© JUNGE FREIHEIT Verlag GmbH & Co.  www.jungefreiheit.de    33/02 09. August 2002


Blick in die Medien
Kommunikativ
Ronald Gläser

Wer möchte seinen Gesprächspartner am Telefon wirklich sehen? Telefonieren ist deshalb so beliebt, weil die Kommunikation auf Hören und Sprechen verengt wird. Der Chef soll nicht sehen, wie sein Angestellter grinst, wenn er von einer Grippe spricht, die ihn ans Bett fesselt.

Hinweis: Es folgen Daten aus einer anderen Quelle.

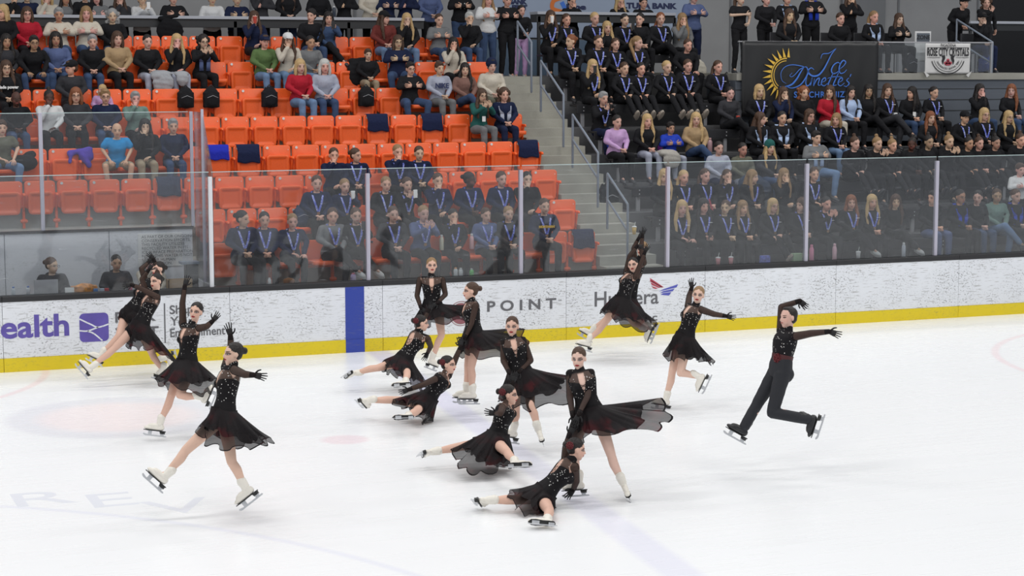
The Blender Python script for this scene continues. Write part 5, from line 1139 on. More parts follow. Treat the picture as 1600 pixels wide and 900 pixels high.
sk_('figure skater leaping by the boards in front of the striped wings emblem, arms overhead', 29.8, (971, 473), (986, 429), (989, 414), (-18, -4, -8),
    (978, 428, 'f'), (984, 400, 'm'), (996, 384, 'm'), (1008, 387), (993, 433, 'n'), (1002, 410, 'n'), (1008, 393, 'm'), (1013, 384), (942, 508, 'n'), (919, 532, 'm'), (893, 543, 'm', 915, 549), (990, 505, 'f'), (1008, 515, 'm'), (1025, 536, 'm', 1034, 511), sk=dict(L=.38, flare=.26, dr=(.16, .02, 0), dn=(-.05, -1, 0)), seed=29)
sk_('figure skater in black dress gliding, arm stretched right, between leaping pair and the man', 25.8, (1068, 532), (1087, 477), (1091, 461), (-14, -4, 8),
    (1075, 479, 'f'), (1077, 462, 'f'), (1081, 449, 'm'), (1079, 437), (1096, 484, 'n'), (1116, 491, 'm'), (1135, 494, 'm'), (1148, 497), (1050, 583, 'm'), (1040, 622, 'm'), (1018, 639, 'm', 1043, 643), (1063, 583, 'n'), (1090, 589, 'm'), (1101, 614, 'm', 1114, 587), sk=dict(L=.37, flare=.15, dr=(.13, .08, 0), dn=(-.05, -1, 0)), seed=34, hairc='sandy', skin=(.72, .48, .38))
sk_('male figure skater in black shirt and trousers leaping, arms spread, red waist sash', 21.7, (1218, 580), (1231, 517), (1231, 496), (-62, -2, 0),
    (1220, 518, 'f'), (1221, 480, 'm'), (1250, 470, 'm'), (1266, 486), (1241, 526, 'n'), (1267, 521, 'n'), (1296, 518, 'm'), (1317, 526), (1184, 630, 'm'), (1163, 667, 'm'), (1135, 671, 'm', 1167, 689), (1207, 645, 'f'), (1262, 655, 'm'), (1271, 680, 'm', 1281, 650), male=True, seed=33, curl=(.5, .15), thigh=.42, shin=.40, s=1.03, skin=(.70, .44, .36), hairc='dark')

# ================================================================ CROWD
def xat(px, Y, z):
    q = (px-800)/FOC; dY, dZ = Y-CC[1], z-CC[2]
    return CC[0] + (q*(dY*CF[1]+dZ*CF[2]) - dY*CR[1])/(CR[0]-q*CF[0])
KEYS = dict(
 a=(('lap', 'lap'), 'down', .05, 0, False, False, False, 1.0), b=(('lap', 'lap'), 'cross', .04, .3, False, False, False, 1.0),
 c=(('cross', 'cross'), 'down', .02, .05, False, False, False, 1.05), d=(('lap', 'chin'), 'down', .10, 0, False, False, False, 1.0),
 e=(('knee', 'knee'), 'wide', .32, 0, False, False, False, 1.08), f=(('lap', 'lap'), 'down', .08, -.75, False, False, False, 1.0),
 g=(('lap', 'lap'), 'down', .06, .8, False, False, False, 1.0), h=(('phone', 'lap'), 'cross', .06, 0, False, False, False, 1.0),
 i=(('lap', 'knee'), 'out', .12, 0, False, False, False, 1.0), j=(('cross', 'cross'), 'wide', .03, 0, False, False, False, 1.12),
 k=(('knee', 'lap'), 'down', .18, .15, False, False, False, 1.0), p=(('lap', 'lap'), 'down', .05, 1.3, False, False, False, 1.0),
 t=(('knee', 'knee'), 'wide', .30, 0, False, True, True, 1.05), u=(('knee', 'lap'), 'wide', .05, 0, False, True, False, 1.05),
 x=(('phone', 'phone'), 'down', .15, 0, False, False, False, 1.0),
 S=(('lap', 'lap'), 'down', .02, 0, True, False, False, 1.0), C=(('cross', 'cross'), 'down', 0, .1, True, False, False, 1.05), D=(('cross', 'chin'), 'down', .0, 0, True, False, False, 1.0),
 R=(('phone', 'phone'), 'down', .0, 0, True, False, False, 1.0), T=(('lap', 'cross'), 'down', .0, -.1, True, True, False, 1.0), L=(('lap', 'lap'), 'down', .42, .1, True, False, False, 1.0),
 U=(('side', 'phone'), 'down', .0, .5, True, False, False, 1.0))
HR = dict(l='long', b='bun', s='short', o='bob', p='pony', c='curly', t='topbun', z='bald')
HK = dict(y='blond', b='brown', d='dark', a='auburn', g='grey', w='white', s='sandy')
def crowd(rowname_, k, side, entries, Yoff=0, Z=None, Y=None):
    Yp = Y if Y is not None else ((1.15 if side == 'L' else 1.12)+.85*k+Yoff); Zf = Z if Z is not None else FL(k)
    ent = sorted(entries, key=lambda e: -e[0] if side == 'L' else e[0]); occ = []
    for n, e in enumerate(ent):
        px, code, top, pants, hs, desc = e[:6]; fl = e[6] if len(e) > 6 else ''; dz = e[7] if len(e) > 7 else 0; kw = e[8] if len(e) > 8 else {}
        st = code.isupper(); X = xat(px, Yp-.12, Zf+(1.5 if st else 1.15)); occ.append(X)
        rr = random.Random(int(px*3+k)); sc = kw.pop('s', None) or rr.uniform(.98, 1.05)
        fm = 'the steps' if Y is None or side == 'R' else 'the right'
        label = 'person %s, %s, %s from %s' % (desc, rowname_, ORD[n], fm)
        cap = ('cap', kw.pop('capc', 'black')) if 'C' in fl else (('beanie', kw.pop('capc', 'slate')) if 'N' in fl else None)
        sk = 'd' if 'd' in fl else 't' if 't' in fl else 'p' if 'p' in fl else 'f'
        person(X, Yp, Zf+dz+(.2 if 'left counter' in rowname_ and px > 405 else 0), KEYS[code], top, pants, HR[hs[0]], HK.get(hs[1] if len(hs) > 1 else 'd', 'dark'), label, rot=rr.uniform(-.12, .12), s=sc, skin=sk,
               lany='L' in fl, scarf=kw.pop('sc', 'lightblue') if 'S' in fl else False, cap=cap, glasses='G' in fl, badge='B' in fl, shoe=(.55, .55, .54) if 'w' in fl else ((.35, .3, .25) if 'e' in fl else (.03, .03, .035)),
               group='spectators, '+rowname_, logo='L' in fl and side == 'R' and k != 1, hold=HOLD.get((k, px) if not st else (k, px, 's')), **kw)
    return occ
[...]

In der Hightech-Branche lügen sich manche gern in die eigene Tasche. Mobilfunkanbieter sahen Riesenchancen in der UMTS-Technik und investierten im Jahr 2000 rund 100 Milliarden Mark. Längst hat sich die Euphorie in Luft aufgelöst. Erst hatte sich Wap als Flop erwiesen. Kaum jemand möchte sich in der U-Bahn oder am Strand ins Internet einwählen, um die nächste Pizzeria zu ermitteln. UMTS sollte dann noch bunte Bilder dazuliefern. Es ist kein Wunder, daß negative Nachrichten aus der Telekom-Branche überwiegen. Einer, der sich gegen den Trend im Aufwind sieht, ist Rudolf Gröger. Der Chef des Mobilfunknetzbetreibers O2 konnte die Zahl seiner Kunden erhöhen. Die Wahrheit ist, daß O2 sich selbst betrügt. Die Firma zahlte Provisionen, die die Einnahmen aus Handyverträgen überstiegen. Clevere Händler schlossen Verträge ab, um sich mit der Provision aus dem Staub zu machen, ohne jemals zu telefonieren. Legitim sind solche Geschäfte nicht. Aber wer es pfiffigen Geschäftsleuten so einfach macht, darf sich hinterher nicht beschweren. Vielleicht erhalten manche O2-Händler demnächst einen Anruf aus der Firmenzentrale. Sie können dann grinsend erklären, weshalb mit den vielen Verträgen kein einziger Cent Umsatz erwirtschaftet worden ist.